Have I Grieved Long Enough?

     As I stood in front of my son's plaque, I looked at the Christmas decorations I had just put onto it. This was now the sixth holiday season without him. Six years without him opening presents by the tree on Christmas morning. Six years without holiday songs and hot chocolate and Christmas lights. Six years of wondering what our lives would look like if he were still here. 

    I now have two daughters that consume any additional time I have outside of work. The holiday season is spent baking cookies, making crafts, and looking at neighborhood light displays. We drink hot chocolate and watch Christmas movies together. We marvel at the magic of our Elf on a Shelf elves, Fonzo and Sparkle. My husband picks out their Christmas pajamas, and we stay up late wrapping their presents. Although I feel so unbelievably happy to have my rainbow daughters, I still find myself at Richard's plaque, wishing I could do all of these same things with him.  

    Is six years long enough to grieve my son? Should I stop hanging up his stocking on the mantle? Should I stop decorating his plaque for each holiday? Should I stop writing about him? Has enough time passed that I now make people even more uncomfortable because I haven't yet "gotten over" his death? 

    I will be honest and say that I still sometimes worry about how people view my grief. For years, Richard was the first thought I had when I woke up each morning. Now, he is often my last thought before bed. My grief has shifted and changed, but I have also grown with it. It will always be a part of me, just as my son will always be a part of me. 

    Richard is my son - my firstborn. I have two living children, but I have three children altogether. My daughters have a big brother. All of these statements will continue to be true, regardless of where I am in my grief journey. I will miss my son for the rest of my life, and because of that, I will continue to openly talk about him. 

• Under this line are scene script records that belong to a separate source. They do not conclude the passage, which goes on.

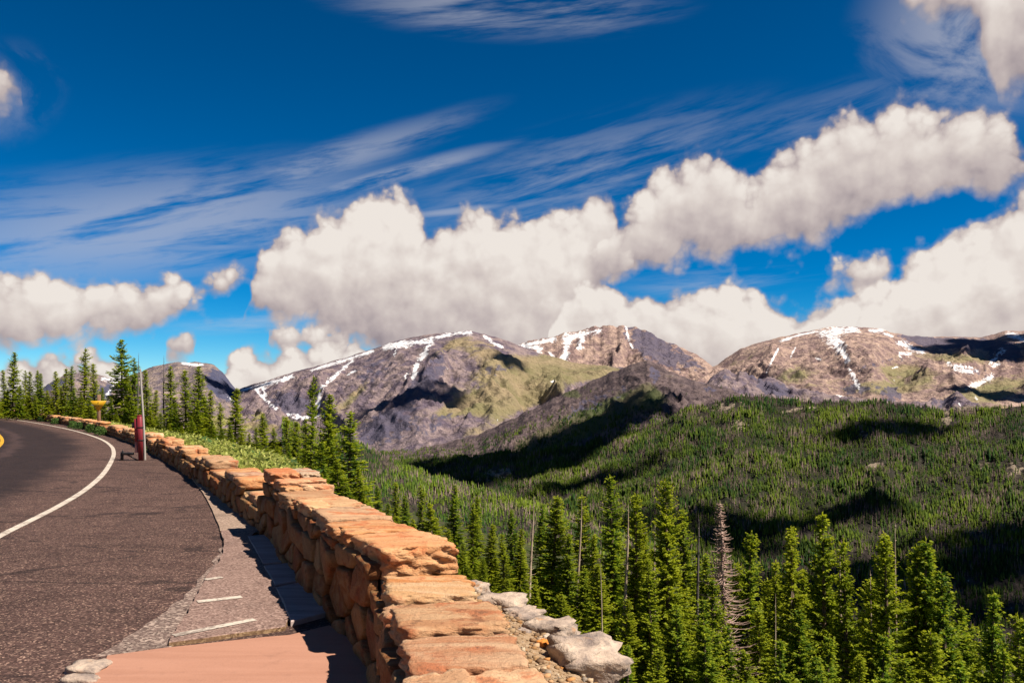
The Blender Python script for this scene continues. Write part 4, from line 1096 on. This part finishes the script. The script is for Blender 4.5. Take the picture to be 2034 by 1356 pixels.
def fir_meshes(seed, H, Rb, bare=0.06, ragged=0.25, slim=0.9, dens=1.0, thin_top=0.0, gaps=0.0):
    """crown of drooping branches covered by small needle sprays, and its tapering trunk"""
    r = np.random.RandomState(seed)
    ph = r.rand(2) * 6.28
    def axis(z): return np.stack([0.012 * H * np.sin(z / H * 3 + ph[0]), 0.012 * H * np.sin(z / H * 2.4 + ph[1])], -1)
    zt = np.linspace(-0.6, H, 14); tr = 0.016 * H * (1 - np.clip(zt / H, 0, 1)) ** 0.8 + 0.008
    tV, tF = tube(np.c_[axis(zt), zt], tr, 7)
    C = []; DI = []; SZ_ = []; TIP = []
    z = bare * H
    lump_n = r.rand(8) * 9
    while z < H * 0.995:
        f = z / H
        rad = 1.58 * Rb * (1 - f) ** slim * (0.72 + 0.5 * math.sin(f * 21 + ph[0]) ** 2 * ragged * 2) + 0.05 + 0.03 * (f > 0.8)
        if f > 1 - thin_top: rad *= 0.6
        nb = max(5, int((6 + 7 * (1 - f)) * dens))
        for _ in range(nb):
            if r.rand() < gaps * (0.5 + 0.8 * math.sin(f * 13 + ph[1])): continue
            a = r.rand() * 6.283; L = rad * r.uniform(0.55, 1.18) * (1 + ragged * math.sin(a * 2 + f * 9 + ph[1]))
            up = 0.55 * f + r.uniform(-0.1, 0.15) - 0.12; dr = 0.55 * (1 - f) + 0.15
            ns = max(2, int(L / 0.062)); s = np.linspace(0.12 if L < 0.5 else 0.2, 1, ns) + r.uniform(-0.03, 0.03, ns)
            px_ = s * L; pz = z + L * (up * s - dr * s * s * 0.7 + 0.22 * s ** 4)
            ctr = np.c_[np.cos(a) * px_, np.sin(a) * px_, pz] + np.c_[np.repeat(axis(np.array([z])), ns, 0), np.zeros(ns)]
            for side in (-1, 1, 0):
                aa = a + side * r.uniform(0.5, 1.1, ns)
                el_ = r.uniform(-0.35, 0.45, ns) + 0.25
                C.append(ctr); DI.append(np.c_[np.cos(aa) * np.cos(el_), np.sin(aa) * np.cos(el_), np.sin(el_)])
                SZ_.append(r.uniform(0.11, 0.21, ns) * (1.15 - 0.4 * s) * (0.75 + 0.25 * min(1, rad))); TIP.append(np.clip((s - 0.55) * 1.8, 0, 1) * r.uniform(0.3, 1.0, ns))
        z += r.uniform(0.085, 0.15) * (0.75 + 0.5 * (1 - f)) / max(0.6, dens)
    # leader
    C.append(np.c_[axis(np.array([H] * 6)), H - 0.05 * np.arange(6)]); DI.append(r.normal(0, 0.25, (6, 3)) + np.array([0, 0, 1])); SZ_.append(np.full(6, 0.16)); TIP.append(np.full(6, 0.6))
    C = np.vstack(C); DI = np.vstack(DI); DI /= np.linalg.norm(DI, axis=1, keepdims=True); S_ = np.concatenate(SZ_)[:, None]; TP = np.concatenate(TIP)
    n = len(C); rv = r.normal(0, 1, (n, 3)); rv[:, 2] *= 0.6
    W_ = np.cross(DI, rv + np.array([0, 0, 1.2])); W_ /= np.linalg.norm(W_, axis=1, keepdims=True) + 1e-9
    a_ = C - DI * S_ * 0.25; m_ = C + DI * S_ * 0.35; b_ = C + DI * S_; wd = S_ * r.uniform(0.18, 0.34, (n, 1))
    sag = np.zeros((n, 3)); sag[:, 2] = -0.25 * S_[:, 0]
    V = np.stack([a_, m_ - W_ * wd, b_ + sag, m_ + W_ * wd], 1).reshape(-1, 3)
    Fq = np.arange(n * 4).reshape(n, 4)
    print('crown quads', n)
    me = make_mesh('crown', V, Fq); attr(me, 'tip', np.repeat(TP, 4))
    me.materials.append(M['fir'])
    tm = make_mesh('trunk', tV, tF, True); tm.materials.append(M['bark'])
    return me, tm


def snag_meshes(seed, H, mat, nbr=26, blen=0.5, up=0.1, thick=0.012, lean=0.02, start=0.2):
    r = np.random.RandomState(seed)
    zt = np.linspace(-0.6, H, 12); ph = r.rand() * 6.28
    ax = np.c_[lean * zt + 0.01 * H * np.sin(zt / H * 4 + ph), 0.008 * H * np.sin(zt / H * 3), zt]
    tV, tF = tube(ax, thick * H * (1 - np.clip(zt / H, 0, 1)) ** 0.7 + 0.008, 7)
    parts = []
    for i in range(nbr):
        f = r.uniform(start, 0.99); z = f * H; a = r.rand() * 6.28; L = blen * (1.03 - f) * 1.15 * r.uniform(0.3, 1.2) + 0.04
        s = np.linspace(0, 1, 5); x0 = np.interp(z, zt, ax[:, 0]); y0 = np.interp(z, zt, ax[:, 1])
        p = np.c_[x0 + np.cos(a) * s * L, y0 + np.sin(a) * s * L, z + L * (up * s - 0.35 * s ** 2 + 0.45 * s ** 3)]
        parts.append(tube(p, (0.016 * (1 - s) + 0.006), 3))
    tm = make_mesh('trunk', tV, tF, True); tm.materials.append(mat)
    bm = make_mesh('branches', *join(parts), True); bm.materials.append(mat)
    return bm, tm


BIG = [fir_meshes(100 + i, 10.0, rb, br, rg, sl_, 1.0, 0.0, gp) for i, (rb, br, rg, sl_, gp) in enumerate([
    (1.10, 0.05, 0.30, 0.80, 0.0), (0.92, 0.05, 0.25, 0.75, 0.1), (1.25, 0.04, 0.35, 0.85, 0.0), (0.80, 0.06, 0.35, 0.70, 0.2), (1.00, 0.08, 0.22, 0.62, 0.1), (1.35, 0.04, 0.40, 0.75, 0.1)])]
SMALL = [fir_meshes(200 + i, 5.5, rb, br, rg, sl_, 1.0, 0.0, gp) for i, (rb, br, rg, sl_, gp) in enumerate([
    (0.72, 0.03, 0.30, 0.85, 0.0), (0.58, 0.03, 0.25, 0.8, 0.1), (0.95, 0.02, 0.35, 0.95, 0.0), (0.50, 0.04, 0.35, 0.7, 0.25), (0.80, 0.03, 0.3, 1.05, 0.05)])]
SNAG = [snag_meshes(400 + i, 8.0, mt, nb, bl) for i, (mt, nb, bl) in enumerate([(M['dead'], 14, 0.35), (M['dead'], 30, 0.6), (M['greydead'], 34, 0.45)])]
RUST = snag_meshes(450, 9.0, M['rust'], 800, 1.5, -0.05, 0.010, 0.0, 0.06)

ORD = ['first', 'second', 'third', 'fourth', 'fifth', 'sixth', 'seventh', 'eighth', 'ninth', 'tenth', 'eleventh', 'twelfth', 'thirteenth', 'fourteenth', 'fifteenth', 'sixteenth', 'seventeenth', 'eighteenth', 'nineteenth', 'twentieth']
TENS = {2: 'twenty', 3: 'thirty', 4: 'forty', 5: 'fifty', 6: 'sixty'}
def ordinal(n):
    if n <= 20: return ORD[n - 1]
    if n % 10 == 0: return {30: 'thirtieth', 40: 'fortieth', 50: 'fiftieth', 60: 'sixtieth'}[n]
    return TENS[n // 10] + '-' + ORD[n % 10 - 1]

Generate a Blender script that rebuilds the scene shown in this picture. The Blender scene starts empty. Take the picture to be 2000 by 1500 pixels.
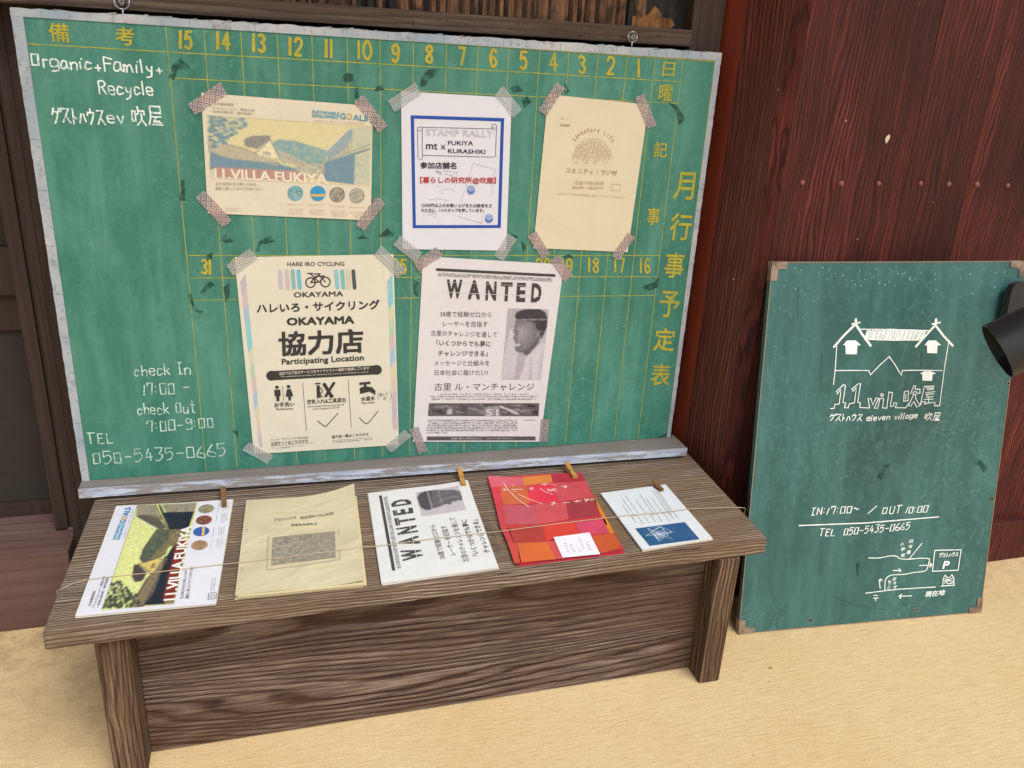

    If you ever worry about how others view your grief, show yourself grace and compassion. If someone is being judgmental, it is likely because they have never experienced the same loss as you. And for that, they should be thankful. But you have the right to grieve however you see fit - openly or quietly. You lost a child, and for that, you are allowed to grieve as long as you want. For me, I have not grieved long enough. 

    If you are struggling this holiday season, you are not alone.